Raise your hand, pay attention, don't talk in class, don't chew gum, don't be late, don't pelt the person in front of you with spit wads, etc. You know this. We learned those rules in elementary school. However, the moment we waved "bye" to mom and dad on move-in day, the old regime flew out the window, and life as we knew it changed forever.

Class, in my opinion, became something we were lucky to attend on Fridays, a good place to do homework for tomorrow and a time in which to complete the Wonderword, the crossword and the Jumble, all while feigning interest in our professors. Most of us, as college students, still maintain a pretty calm classroom appearance despite all the gum we chew, the notes we don't take and the talking we do in hushed tones during the slideshows. We pretty much follow the original rules, but we've added a few of our own. Have no misgivings: If you do any one of the following acts, you are going to enrage at least one fellow collegian, if not the entire student body.

Never, ever under any circumstance should you turn the air conditioner off. Should some teacher ask you to switch it off, pretend you didn't hear and let some other poor soul do the most hated act in all of unairconditioned college history. I know that it makes it a little hard to hear when the A/C's on, but this is a small price that those of us who just have run to class because we woke up late and are now pouring with sweat are willing to pay.

Class is torturous enough without having to feel like your face is melting off. If the classroom isn't so ridiculously freezing that you're wearing sweatpants, earmuffs and tundra boots, it's hotter than all Hades and little imps are running around poking you with pitchforks. Even in the winter, most of the classrooms are stifling hot, so this is a year-round thing. Just don't be that guy/girl that turns off the A/C.

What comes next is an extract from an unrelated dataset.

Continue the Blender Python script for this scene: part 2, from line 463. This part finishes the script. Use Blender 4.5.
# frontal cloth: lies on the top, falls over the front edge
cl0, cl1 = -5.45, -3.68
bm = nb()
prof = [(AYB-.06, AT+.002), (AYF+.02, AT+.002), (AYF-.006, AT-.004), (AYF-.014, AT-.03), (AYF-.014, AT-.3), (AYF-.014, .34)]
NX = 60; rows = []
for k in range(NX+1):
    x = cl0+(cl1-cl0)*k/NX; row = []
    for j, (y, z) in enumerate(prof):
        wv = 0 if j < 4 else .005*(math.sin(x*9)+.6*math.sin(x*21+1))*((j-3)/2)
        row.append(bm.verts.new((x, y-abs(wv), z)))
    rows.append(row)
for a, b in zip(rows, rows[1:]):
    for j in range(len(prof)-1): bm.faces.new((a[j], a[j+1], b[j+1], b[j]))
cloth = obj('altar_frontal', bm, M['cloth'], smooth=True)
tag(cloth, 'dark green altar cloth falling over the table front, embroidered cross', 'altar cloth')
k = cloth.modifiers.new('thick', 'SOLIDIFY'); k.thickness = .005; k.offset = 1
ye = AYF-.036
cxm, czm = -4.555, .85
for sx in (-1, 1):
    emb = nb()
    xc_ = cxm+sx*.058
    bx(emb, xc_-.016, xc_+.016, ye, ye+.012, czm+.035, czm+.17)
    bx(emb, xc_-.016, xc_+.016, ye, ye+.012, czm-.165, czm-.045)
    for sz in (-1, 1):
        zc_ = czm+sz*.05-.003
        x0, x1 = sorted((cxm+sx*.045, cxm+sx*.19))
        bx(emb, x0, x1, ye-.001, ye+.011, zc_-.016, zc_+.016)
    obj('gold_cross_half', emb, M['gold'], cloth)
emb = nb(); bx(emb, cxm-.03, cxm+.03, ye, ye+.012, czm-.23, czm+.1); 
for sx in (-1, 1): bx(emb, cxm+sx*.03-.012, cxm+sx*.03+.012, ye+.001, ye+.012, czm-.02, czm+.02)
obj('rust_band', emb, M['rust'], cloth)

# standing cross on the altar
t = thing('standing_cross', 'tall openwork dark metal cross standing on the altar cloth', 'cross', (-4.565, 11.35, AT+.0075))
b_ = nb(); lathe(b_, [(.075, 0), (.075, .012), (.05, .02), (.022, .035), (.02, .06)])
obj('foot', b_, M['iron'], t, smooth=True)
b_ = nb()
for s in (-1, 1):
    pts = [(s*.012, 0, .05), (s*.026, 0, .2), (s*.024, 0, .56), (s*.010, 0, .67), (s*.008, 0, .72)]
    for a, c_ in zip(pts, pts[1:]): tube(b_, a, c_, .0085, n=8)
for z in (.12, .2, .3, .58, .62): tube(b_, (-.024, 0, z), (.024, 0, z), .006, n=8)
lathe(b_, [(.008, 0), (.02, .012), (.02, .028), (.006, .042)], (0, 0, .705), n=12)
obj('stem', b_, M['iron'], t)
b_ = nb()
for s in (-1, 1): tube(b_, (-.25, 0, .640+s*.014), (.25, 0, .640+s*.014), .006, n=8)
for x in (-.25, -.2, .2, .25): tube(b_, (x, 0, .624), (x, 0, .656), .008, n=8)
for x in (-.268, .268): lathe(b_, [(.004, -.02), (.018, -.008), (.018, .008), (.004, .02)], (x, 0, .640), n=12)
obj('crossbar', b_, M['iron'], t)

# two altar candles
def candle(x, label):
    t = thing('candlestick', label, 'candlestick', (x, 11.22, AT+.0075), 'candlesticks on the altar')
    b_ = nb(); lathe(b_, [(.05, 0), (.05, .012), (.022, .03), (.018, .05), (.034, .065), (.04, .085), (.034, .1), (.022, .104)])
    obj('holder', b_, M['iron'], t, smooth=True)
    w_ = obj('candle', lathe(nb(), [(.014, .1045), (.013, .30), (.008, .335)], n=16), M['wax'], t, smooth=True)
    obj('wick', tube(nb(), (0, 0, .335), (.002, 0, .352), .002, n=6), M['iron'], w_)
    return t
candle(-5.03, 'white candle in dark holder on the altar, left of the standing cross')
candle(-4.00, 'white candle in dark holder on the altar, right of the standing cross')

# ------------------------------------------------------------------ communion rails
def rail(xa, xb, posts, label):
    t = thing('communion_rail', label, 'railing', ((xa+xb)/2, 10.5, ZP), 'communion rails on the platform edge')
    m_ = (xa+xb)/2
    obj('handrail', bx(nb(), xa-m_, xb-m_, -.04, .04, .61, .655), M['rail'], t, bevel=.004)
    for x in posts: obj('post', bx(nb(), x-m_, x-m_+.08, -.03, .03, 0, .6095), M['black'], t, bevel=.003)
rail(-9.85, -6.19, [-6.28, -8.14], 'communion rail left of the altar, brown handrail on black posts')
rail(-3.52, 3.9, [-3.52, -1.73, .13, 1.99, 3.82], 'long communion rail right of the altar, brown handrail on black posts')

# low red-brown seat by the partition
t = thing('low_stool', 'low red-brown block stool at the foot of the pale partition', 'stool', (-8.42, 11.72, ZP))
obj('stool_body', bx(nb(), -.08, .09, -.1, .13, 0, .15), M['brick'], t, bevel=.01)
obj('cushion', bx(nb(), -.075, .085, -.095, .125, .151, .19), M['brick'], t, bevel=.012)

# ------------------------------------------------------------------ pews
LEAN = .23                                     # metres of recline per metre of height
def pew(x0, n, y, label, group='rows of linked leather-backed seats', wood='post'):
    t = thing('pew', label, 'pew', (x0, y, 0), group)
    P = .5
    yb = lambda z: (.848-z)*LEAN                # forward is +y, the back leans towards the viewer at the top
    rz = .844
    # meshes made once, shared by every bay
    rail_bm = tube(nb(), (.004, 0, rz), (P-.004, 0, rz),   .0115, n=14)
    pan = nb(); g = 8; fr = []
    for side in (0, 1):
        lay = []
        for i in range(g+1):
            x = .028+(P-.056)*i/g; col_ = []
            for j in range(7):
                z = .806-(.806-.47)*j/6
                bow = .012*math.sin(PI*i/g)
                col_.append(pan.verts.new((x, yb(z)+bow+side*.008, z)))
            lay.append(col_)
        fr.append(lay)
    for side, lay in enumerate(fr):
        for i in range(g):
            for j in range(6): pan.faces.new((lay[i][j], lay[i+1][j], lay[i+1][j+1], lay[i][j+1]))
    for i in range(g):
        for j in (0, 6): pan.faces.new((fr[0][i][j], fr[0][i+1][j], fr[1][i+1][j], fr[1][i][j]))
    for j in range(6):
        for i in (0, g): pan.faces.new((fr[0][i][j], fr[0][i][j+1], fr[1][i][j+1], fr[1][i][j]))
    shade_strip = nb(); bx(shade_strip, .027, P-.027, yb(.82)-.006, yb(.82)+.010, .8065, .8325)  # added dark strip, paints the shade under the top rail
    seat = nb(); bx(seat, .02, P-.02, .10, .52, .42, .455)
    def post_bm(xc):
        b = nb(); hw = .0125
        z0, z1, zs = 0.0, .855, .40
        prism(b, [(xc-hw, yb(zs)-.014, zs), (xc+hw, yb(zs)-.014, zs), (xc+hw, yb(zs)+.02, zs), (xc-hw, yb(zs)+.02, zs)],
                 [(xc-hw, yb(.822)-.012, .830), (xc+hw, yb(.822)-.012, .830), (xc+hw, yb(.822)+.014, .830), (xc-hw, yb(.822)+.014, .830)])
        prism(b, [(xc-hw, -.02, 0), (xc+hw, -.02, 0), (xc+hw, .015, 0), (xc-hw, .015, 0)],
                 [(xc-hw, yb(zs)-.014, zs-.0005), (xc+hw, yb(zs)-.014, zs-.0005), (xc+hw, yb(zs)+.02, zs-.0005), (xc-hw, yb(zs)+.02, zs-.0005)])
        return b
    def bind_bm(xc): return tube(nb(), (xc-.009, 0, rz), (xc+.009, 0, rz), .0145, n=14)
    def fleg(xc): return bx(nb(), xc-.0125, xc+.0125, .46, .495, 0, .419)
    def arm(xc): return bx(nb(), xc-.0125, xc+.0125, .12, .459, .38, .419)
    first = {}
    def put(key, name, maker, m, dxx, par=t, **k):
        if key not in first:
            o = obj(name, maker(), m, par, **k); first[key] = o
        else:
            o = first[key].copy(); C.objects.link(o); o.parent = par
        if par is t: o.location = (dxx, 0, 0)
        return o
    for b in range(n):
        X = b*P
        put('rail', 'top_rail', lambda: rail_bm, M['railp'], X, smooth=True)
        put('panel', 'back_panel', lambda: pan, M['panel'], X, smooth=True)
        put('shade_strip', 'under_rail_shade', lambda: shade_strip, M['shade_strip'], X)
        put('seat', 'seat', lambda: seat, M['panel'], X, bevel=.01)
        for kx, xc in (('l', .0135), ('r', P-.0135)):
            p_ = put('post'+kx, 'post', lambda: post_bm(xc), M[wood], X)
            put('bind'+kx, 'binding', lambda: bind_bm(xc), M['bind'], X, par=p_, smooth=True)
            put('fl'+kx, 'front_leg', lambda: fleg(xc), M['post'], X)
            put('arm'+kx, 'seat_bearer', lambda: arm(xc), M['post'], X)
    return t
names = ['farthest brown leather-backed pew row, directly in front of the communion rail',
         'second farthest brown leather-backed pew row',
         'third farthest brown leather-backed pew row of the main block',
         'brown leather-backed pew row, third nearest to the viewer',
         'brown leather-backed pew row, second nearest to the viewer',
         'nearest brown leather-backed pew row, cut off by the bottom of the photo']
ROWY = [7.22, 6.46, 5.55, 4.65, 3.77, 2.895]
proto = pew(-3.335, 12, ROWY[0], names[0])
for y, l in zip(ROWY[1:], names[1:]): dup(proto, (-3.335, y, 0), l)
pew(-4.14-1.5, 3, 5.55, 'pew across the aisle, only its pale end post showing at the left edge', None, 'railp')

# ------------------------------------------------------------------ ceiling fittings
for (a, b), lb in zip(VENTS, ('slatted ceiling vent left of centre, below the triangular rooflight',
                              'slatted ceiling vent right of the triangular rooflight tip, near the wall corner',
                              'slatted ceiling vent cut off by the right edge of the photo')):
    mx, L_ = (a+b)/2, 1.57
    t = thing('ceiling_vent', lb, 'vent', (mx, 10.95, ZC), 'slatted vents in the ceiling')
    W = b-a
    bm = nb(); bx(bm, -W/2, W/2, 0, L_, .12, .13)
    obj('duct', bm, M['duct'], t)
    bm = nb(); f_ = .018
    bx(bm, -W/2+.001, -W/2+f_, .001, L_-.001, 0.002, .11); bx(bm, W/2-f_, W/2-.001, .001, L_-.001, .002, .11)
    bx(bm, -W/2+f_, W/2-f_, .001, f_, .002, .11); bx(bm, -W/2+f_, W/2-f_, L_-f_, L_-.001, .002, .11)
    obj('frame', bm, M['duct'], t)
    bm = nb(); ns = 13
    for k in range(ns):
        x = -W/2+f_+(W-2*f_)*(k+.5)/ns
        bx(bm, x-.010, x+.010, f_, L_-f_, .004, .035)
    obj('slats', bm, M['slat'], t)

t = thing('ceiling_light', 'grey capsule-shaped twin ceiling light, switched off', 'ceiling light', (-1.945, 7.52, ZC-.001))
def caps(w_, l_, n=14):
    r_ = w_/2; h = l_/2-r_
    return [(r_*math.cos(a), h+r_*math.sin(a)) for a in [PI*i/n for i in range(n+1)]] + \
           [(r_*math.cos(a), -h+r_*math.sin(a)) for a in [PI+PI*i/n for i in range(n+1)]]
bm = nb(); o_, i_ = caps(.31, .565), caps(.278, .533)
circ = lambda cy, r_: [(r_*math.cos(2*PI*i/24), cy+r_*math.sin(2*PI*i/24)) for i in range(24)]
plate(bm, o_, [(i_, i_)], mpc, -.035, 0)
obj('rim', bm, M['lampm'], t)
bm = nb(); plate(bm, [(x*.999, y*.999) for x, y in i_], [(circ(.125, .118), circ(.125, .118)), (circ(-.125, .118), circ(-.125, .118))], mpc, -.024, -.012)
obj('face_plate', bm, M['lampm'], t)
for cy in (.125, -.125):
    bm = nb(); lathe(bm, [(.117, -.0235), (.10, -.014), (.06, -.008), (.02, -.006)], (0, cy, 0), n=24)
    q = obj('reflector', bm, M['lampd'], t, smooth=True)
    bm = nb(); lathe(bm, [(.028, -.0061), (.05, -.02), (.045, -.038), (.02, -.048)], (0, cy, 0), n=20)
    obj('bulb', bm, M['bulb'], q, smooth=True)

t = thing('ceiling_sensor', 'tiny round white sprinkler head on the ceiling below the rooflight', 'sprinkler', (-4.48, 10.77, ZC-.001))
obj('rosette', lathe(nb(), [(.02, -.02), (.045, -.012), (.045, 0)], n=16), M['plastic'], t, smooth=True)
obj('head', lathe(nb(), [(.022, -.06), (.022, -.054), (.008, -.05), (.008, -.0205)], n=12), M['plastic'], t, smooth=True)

There is usually only one armrest between two conjoined chairs, so you better learn to share it. Sharing, in theory, is simple. Most of us do it in all areas of life; we share our friends, our food, the guys/girls we date and even sometimes, if you're very nice, our beer. No one told us to make sure to share space, though, and armrest greed has become a real problem. We all pay to come here, and, the way I see it, you paid for half of that armrest (except you Jefferson Scholars. In your case, this doesn't apply, and you get no armrest).

Sometimes you will happily sit next to someone with whom you are in perfect armrest harmony. They are the yin to your elbow yang; their elbow prefers the back portion, yours the front. It's fabulous when this happens, but most of the time you sit next to someone who sprawls out all over the chair, takes both armrests and will probably breathe on you, too. The day I hear about some kid taking a machete to his neighbor's arm because he was so fed up, I won't be surprised; I will empathize.

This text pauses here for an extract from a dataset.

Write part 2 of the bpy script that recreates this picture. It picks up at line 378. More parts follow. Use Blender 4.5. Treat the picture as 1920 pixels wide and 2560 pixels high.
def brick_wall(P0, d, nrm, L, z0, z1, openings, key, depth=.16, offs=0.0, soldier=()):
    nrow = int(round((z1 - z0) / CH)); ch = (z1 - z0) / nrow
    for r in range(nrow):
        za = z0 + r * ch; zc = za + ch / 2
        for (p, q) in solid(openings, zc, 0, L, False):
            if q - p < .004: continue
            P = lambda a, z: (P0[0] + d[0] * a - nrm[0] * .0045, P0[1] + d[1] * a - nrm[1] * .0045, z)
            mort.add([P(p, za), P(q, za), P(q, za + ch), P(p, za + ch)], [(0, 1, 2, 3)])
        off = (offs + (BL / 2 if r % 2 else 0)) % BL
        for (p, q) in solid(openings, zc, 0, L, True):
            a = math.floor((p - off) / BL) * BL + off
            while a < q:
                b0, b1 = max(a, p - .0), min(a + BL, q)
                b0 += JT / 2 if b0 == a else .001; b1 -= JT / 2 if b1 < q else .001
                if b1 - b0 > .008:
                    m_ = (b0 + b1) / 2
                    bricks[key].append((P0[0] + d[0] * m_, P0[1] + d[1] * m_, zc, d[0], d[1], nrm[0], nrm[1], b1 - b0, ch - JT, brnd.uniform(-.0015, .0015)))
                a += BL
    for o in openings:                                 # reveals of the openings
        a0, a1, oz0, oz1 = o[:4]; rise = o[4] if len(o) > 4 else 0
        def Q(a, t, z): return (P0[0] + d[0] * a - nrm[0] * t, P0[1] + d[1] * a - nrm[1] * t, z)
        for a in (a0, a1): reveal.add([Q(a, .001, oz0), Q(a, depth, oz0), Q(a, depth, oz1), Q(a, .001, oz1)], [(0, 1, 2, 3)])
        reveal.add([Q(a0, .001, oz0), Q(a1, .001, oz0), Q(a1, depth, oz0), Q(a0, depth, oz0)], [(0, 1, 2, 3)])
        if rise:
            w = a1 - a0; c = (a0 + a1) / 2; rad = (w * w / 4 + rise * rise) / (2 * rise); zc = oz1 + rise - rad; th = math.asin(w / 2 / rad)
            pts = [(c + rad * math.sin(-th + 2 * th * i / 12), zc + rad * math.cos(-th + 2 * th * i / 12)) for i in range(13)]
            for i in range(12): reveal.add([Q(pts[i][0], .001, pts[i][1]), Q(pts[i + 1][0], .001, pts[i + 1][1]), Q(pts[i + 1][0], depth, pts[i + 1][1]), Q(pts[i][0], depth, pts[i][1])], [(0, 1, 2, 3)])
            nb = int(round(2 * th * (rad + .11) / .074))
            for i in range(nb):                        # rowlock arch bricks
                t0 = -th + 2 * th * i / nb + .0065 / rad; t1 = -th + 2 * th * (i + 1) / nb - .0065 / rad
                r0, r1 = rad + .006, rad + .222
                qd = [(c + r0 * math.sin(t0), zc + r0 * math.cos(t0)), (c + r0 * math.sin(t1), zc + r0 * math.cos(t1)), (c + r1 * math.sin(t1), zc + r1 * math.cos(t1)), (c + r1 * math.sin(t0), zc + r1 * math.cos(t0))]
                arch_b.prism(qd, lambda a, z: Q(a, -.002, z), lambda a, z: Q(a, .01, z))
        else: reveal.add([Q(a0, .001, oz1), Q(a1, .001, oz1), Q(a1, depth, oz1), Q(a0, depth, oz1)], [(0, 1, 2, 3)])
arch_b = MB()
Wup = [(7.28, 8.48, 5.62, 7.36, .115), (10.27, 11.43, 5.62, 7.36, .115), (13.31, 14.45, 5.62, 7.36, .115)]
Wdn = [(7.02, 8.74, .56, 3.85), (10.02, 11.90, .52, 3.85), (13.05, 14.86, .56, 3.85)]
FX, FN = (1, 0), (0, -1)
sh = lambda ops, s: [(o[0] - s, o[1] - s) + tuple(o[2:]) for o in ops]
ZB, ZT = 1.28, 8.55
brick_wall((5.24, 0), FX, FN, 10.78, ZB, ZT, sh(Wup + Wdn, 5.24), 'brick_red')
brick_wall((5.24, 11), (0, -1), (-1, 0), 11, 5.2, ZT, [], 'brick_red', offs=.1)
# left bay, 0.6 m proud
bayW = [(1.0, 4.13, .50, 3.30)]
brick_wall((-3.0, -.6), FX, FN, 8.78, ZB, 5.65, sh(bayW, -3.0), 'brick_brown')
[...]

Almost no situation in class requires you to shoot your classmate a dirty look. Keeping this in mind, it is never appropriate to glare at someone if they either kick your chair by accident or have a coughing fit. If someone suddenly develops the Croup or Tuberculosis during a review session, have some sympathy. Many of us live in nasty, disgusting places, and it's rare to be completely healthy in college. They don't need your reproachful glare to make them feel worse about their uncontrollable illness. You should applaud them for even coming to class.

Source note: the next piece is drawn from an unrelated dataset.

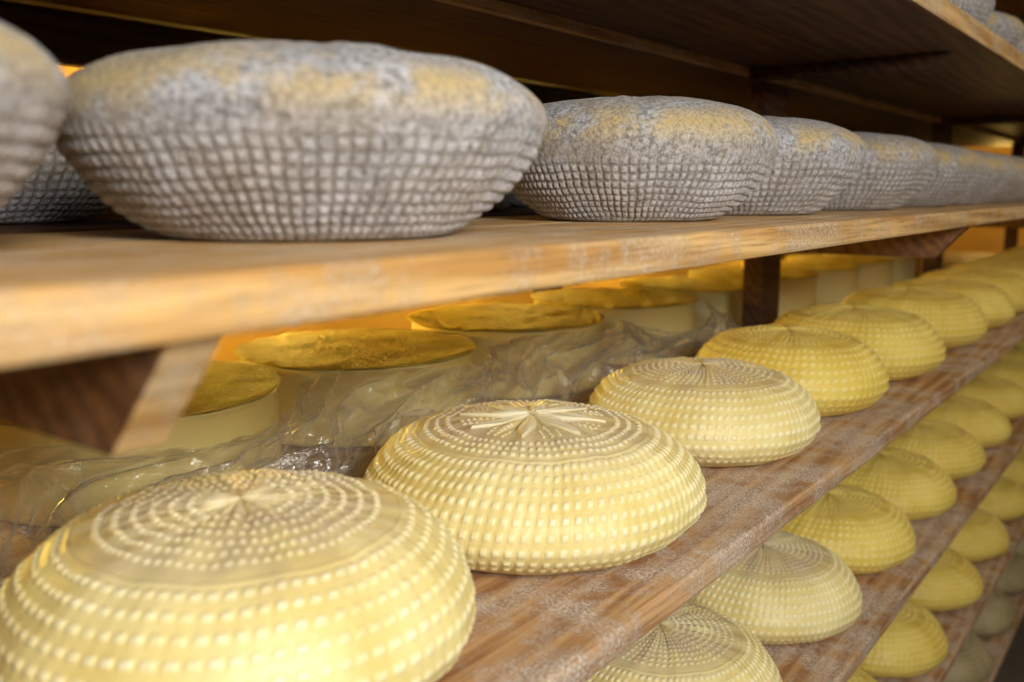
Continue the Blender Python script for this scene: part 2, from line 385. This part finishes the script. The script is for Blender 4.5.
# ---------------------------------------------------------------- room
boxmesh("wall_back",-1.62,-1.5,-1.6,6.2,0,2.4,M_wall,None,.002)
boxmesh("wall_far",-1.5,1.9,6.08,6.2,0,2.4,M_wall,None,.002)
boxmesh("wall_near",-1.5,1.9,-1.72,-1.6,0,2.4,M_wall2,None,.002)
boxmesh("floor",-1.62,2.0,-1.72,6.2,-.1,0,M_floor,None,.002)
boxmesh("ceiling",-1.62,2.0,-1.72,6.2,2.4,2.5,M_wall2,None,.002)
boxmesh("wall_aisle",1.9,2.0,-1.6,6.2,0,2.4,M_wall2,None,.002)

# ---------------------------------------------------------------- lights
def area(name,loc,target,size,power,col,sy=None):
    l=bpy.data.lights.new(name,'AREA'); l.energy=power; l.color=col; l.size=size
    if sy: l.shape='RECTANGLE'; l.size_y=sy
    o=bpy.data.objects.new(name,l); scene.collection.objects.link(o); o.location=loc
    o.rotation_euler=(Vector(target)-Vector(loc)).to_track_quat('-Z','Y').to_euler(); return o
area("aisle_key_light",(.82,-.15,ZC+.44),(-.45,.7,ZC-.15),.4,28,(1,.985,.965))  # added key light from the aisle side, its source unseen
area("far_fill_light",(.7,2.3,ZC+.7),(-.4,2.0,ZC-.3),.4,7.5,(1,.84,.56),1.4)  # added warm fill for the far rows; no panel hangs here
def point(name,loc,p,col,r=.03):
    l=bpy.data.lights.new(name,'POINT'); l.energy=p; l.color=col; l.shadow_soft_size=r
    o=bpy.data.objects.new(name,l); scene.collection.objects.link(o); o.location=loc
for i,y in enumerate([.35,1.0,1.7,2.5,3.5]):
    point("cellar_bulb_light",(-1.28,y,ZC-.075),5.0,(1,.70,.13))
point("cellar_bulb_light",(-1.34,1.0,ZC+.20),5,(1,.6,.08))
point("cellar_bulb_light",(-1.34,2.6,ZC+.20),6,(1,.6,.08))
point("cellar_bulb_light",(-.9,5.5,ZC+.1),8,(1,.62,.14),.06)  # far-end lamp added to brighten the far wall
    
w=bpy.data.worlds.new("cellar_world"); scene.world=w; w.use_nodes=True
w.node_tree.nodes["Background"].inputs[0].default_value=(.5,.52,.58,1); w.node_tree.nodes["Background"].inputs[1].default_value=.05

# ---------------------------------------------------------------- camera
cd=bpy.data.cameras.new("camera"); cam=bpy.data.objects.new("camera",cd); scene.collection.objects.link(cam)
cam.location=(0,0,ZC); cam.rotation_euler=(math.radians(90-9.3),0,math.radians(37))
cd.sensor_width=36; cd.lens=920/1024*36; cd.clip_start=.01
cd.dof.use_dof=True; cd.dof.focus_distance=.86; cd.dof.aperture_fstop=4.5
scene.camera=cam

In case you're under five feet tall and you haven't noticed, most of the lecture halls here have rows that are so close together that you are hugging your knees the entire class. Even crossing and uncrossing your legs becomes an acrobatic act. No one kicks the back of your chair on purpose; it's either a nervous habit shaking their leg, a successful leg cross or someone jumping in their sleep. You're not being intentionally victimized. If you turn and glower though, you've sealed your fate to have your chair kicked for the rest of class and subsequent classes in which this person sits behind you.

Lastly, I know you like the sound of your own voice, but my participation grade doesn't. The rest of the class doesn't appreciate it either. Trying to answer every question the teacher asks, conducting a one-on-one discussion with the professor mid-lecture and using words with more than two syllables when speaking are wretched acts. You are incidentally responsible for everyone's low grades if you feel so compelled to answer every question. Only respond to a proportionate number of questions; hold back, my type-A friend.

While you may feel that you have a pertinent argument right about the 20-minute mark of class, and the professor invites that type of scholarly banter, I bet the rest of the 500 people in the room are not so equally enthused. Note that the material you are discussing won't likely be on the test, and, therefore, does not enrich the class. I did not enroll at U.Va. with the stipulation of bringing my dictionary to class every day. DO NOT use words over two, maybe three syllables, unless discussing how pneumonoultramicroscopicsilicovolcanoconiosis is the longest word in the English language (true fact -- 45 letters). Maybe two other people will know what you mean, but the rest of us will let our eyes glaze over and will be staring blankly at you.

So, in short, just be courteous to your classmates. Don't make going to class any worse than it already can be.